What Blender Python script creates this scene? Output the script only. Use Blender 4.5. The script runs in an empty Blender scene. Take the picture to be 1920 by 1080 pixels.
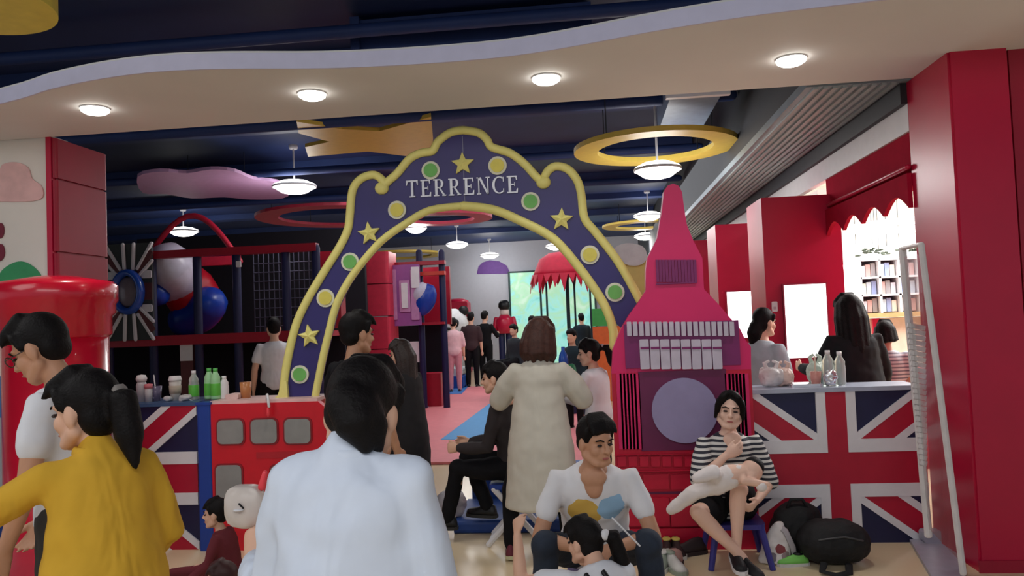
import bpy, math, random
from mathutils import Vector, Matrix, Quaternion
from mathutils.geometry import tessellate_polygon
random.seed(7)
C = bpy.context.scene.collection
SC = bpy.context.scene
R = math.radians
V = Vector
# ------------------------------------------------------------------ camera, world, exposure
FPX, YAW, PITCH, ROLL, EYE = 1450.0, R(5.9), R(2.25), 0.040, 1.55
_f = V((-math.sin(YAW)*math.cos(PITCH), math.cos(YAW)*math.cos(PITCH), math.sin(PITCH)))
_r0 = V((math.cos(YAW), math.sin(YAW), 0)); _u0 = _r0.cross(_f)
_r = _r0*math.cos(ROLL) - _u0*math.sin(ROLL); _u = _u0*math.cos(ROLL) + _r0*math.sin(ROLL)
CAM = V((0, 0, EYE))
cd = bpy.data.cameras.new('camera'); cam = bpy.data.objects.new('camera', cd); C.objects.link(cam)
cd.sensor_width = 36; cd.lens = FPX/1920*36; cd.clip_start = .05; cd.clip_end = 200
cam.matrix_world = Matrix(((_r.x, _u.x, -_f.x, 0), (_r.y, _u.y, -_f.y, 0), (_r.z, _u.z, -_f.z, EYE), (0, 0, 0, 1)))
SC.camera = cam
vs = SC.view_settings
vs.view_transform = 'Standard'; vs.look = 'None'; vs.gamma = 1; vs.use_curve_mapping = False; vs.exposure = 0.42
w = bpy.data.worlds.new('world'); SC.world = w; w.use_nodes = True
w.node_tree.nodes['Background'].inputs[0].default_value = (.80, .88, 1.0, 1)
w.node_tree.nodes['Background'].inputs[1].default_value = .36

def area(name, loc, size, power, color=(1, 1, 1), rot=(0, 0, 0), sy=None):
    l = bpy.data.lights.new(name, 'AREA'); l.energy = power; l.color = color
    l.shape = 'RECTANGLE'; l.size = size; l.size_y = sy or size
    o = bpy.data.objects.new(name, l); C.objects.link(o); o.location = loc; o.rotation_euler = rot
    return o
# mall lighting behind and above the viewer, playroom ceiling lighting, the bright shop on the right
area('mall_light', (-.6, -1.2, 3.7), 5, 95, (1, .98, .96), (R(28), 0, 0), 2)
area('mall_side_light', (-4.5, 1.8, 3.5), 2, 30, (1, .98, .96), (0, R(-25), 0), 2)
area('playroom_light', (-.5, 14, 3.55), 7, 220, (.95, .97, 1), (0, 0, 0), 10)
area('shop_light', (5.0, 8.3, 3.2), 4, 430, (1, 1, 1), (0, 0, 0), 4)

def ray(px, py):
    return (_f*FPX + _r*(px-960) - _u*(py-540)).normalized()
def at(px, py, Y):
    d = ray(px, py); return CAM + d*(Y/d.y)
def proj(p):
    q = V(p)-CAM; z = q.dot(_f); return (round(960+FPX*q.dot(_r)/z), round(540-FPX*q.dot(_u)/z))
def atz(px, py, z):
    d = ray(px, py); return CAM + d*((z-EYE)/d.z)
def atx(px, py, X):
    d = ray(px, py); return CAM + d*(X/d.x)
# ------------------------------------------------------------------ materials
def lin(c):
    return tuple(((v/255)/12.92 if v/255 <= .04045 else ((v/255+.055)/1.055)**2.4) for v in c) + (1,)
MATS = {}
def M(name, rgb, rough=.5, metal=0, var=.08, scale=12, bump=0, bscale=60, emit=0, trans=0, coat=0, alpha=1, ior=1.45, fold=0, spec=.5):
    if name in MATS: return MATS[name]
    m = bpy.data.materials.new(name); m.use_nodes = True; nt = m.node_tree
    b = nt.nodes['Principled BSDF']; c = lin(rgb)
    b.inputs['Roughness'].default_value = rough; b.inputs['Metallic'].default_value = metal
    b.inputs['Coat Weight'].default_value = coat; b.inputs['IOR'].default_value = ior
    tc = nt.nodes.new('ShaderNodeTexCoord')
    n = nt.nodes.new('ShaderNodeTexNoise'); n.inputs['Scale'].default_value = scale; n.inputs['Detail'].default_value = 4
    nt.links.new(tc.outputs['Object'], n.inputs['Vector'])
    r = nt.nodes.new('ShaderNodeValToRGB')
    r.color_ramp.elements[0].color = tuple(max(0, x*(1-var)) for x in c[:3])+(1,)
    r.color_ramp.elements[1].color = tuple(min(1, x*(1+var)) for x in c[:3])+(1,)
    r.color_ramp.elements[0].position = .3; r.color_ramp.elements[1].position = .7
    nt.links.new(n.outputs['Fac'], r.inputs['Fac']); nt.links.new(r.outputs['Color'], b.inputs['Base Color'])
    if bump:
        n2 = nt.nodes.new('ShaderNodeTexNoise'); n2.inputs['Scale'].default_value = bscale; n2.inputs['Detail'].default_value = 3
        nt.links.new(tc.outputs['Object'], n2.inputs['Vector'])
        bp = nt.nodes.new('ShaderNodeBump'); bp.inputs['Strength'].default_value = bump; bp.inputs['Distance'].default_value = .01
        nt.links.new(n2.outputs['Fac'], bp.inputs['Height']); nt.links.new(bp.outputs['Normal'], b.inputs['Normal'])
    b.inputs['Specular IOR Level'].default_value = spec
    if fold:
        mp = nt.nodes.new('ShaderNodeMapping'); mp.inputs['Scale'].default_value = (1, 1, .3); mp.inputs['Rotation'].default_value = (.25, .3, 0)
        n3 = nt.nodes.new('ShaderNodeTexNoise'); n3.inputs['Scale'].default_value = 7; n3.inputs['Detail'].default_value = 2; n3.inputs['Distortion'].default_value = .8
        nt.links.new(tc.outputs['Object'], mp.inputs['Vector']); nt.links.new(mp.outputs['Vector'], n3.inputs['Vector'])
        bp = nt.nodes.new('ShaderNodeBump'); bp.inputs['Strength'].default_value = fold; bp.inputs['Distance'].default_value = .06
        nt.links.new(n3.outputs['Fac'], bp.inputs['Height']); nt.links.new(bp.outputs['Normal'], b.inputs['Normal'])
    if emit:
        b.inputs['Emission Color'].default_value = c; b.inputs['Emission Strength'].default_value = emit
    if trans: b.inputs['Transmission Weight'].default_value = trans
    if alpha < 1: b.inputs['Alpha'].default_value = alpha
    MATS[name] = m
    return m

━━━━

**Description of the task:** Give solely the number of lines in the data that contain the string "scene".

**Written answer:** 3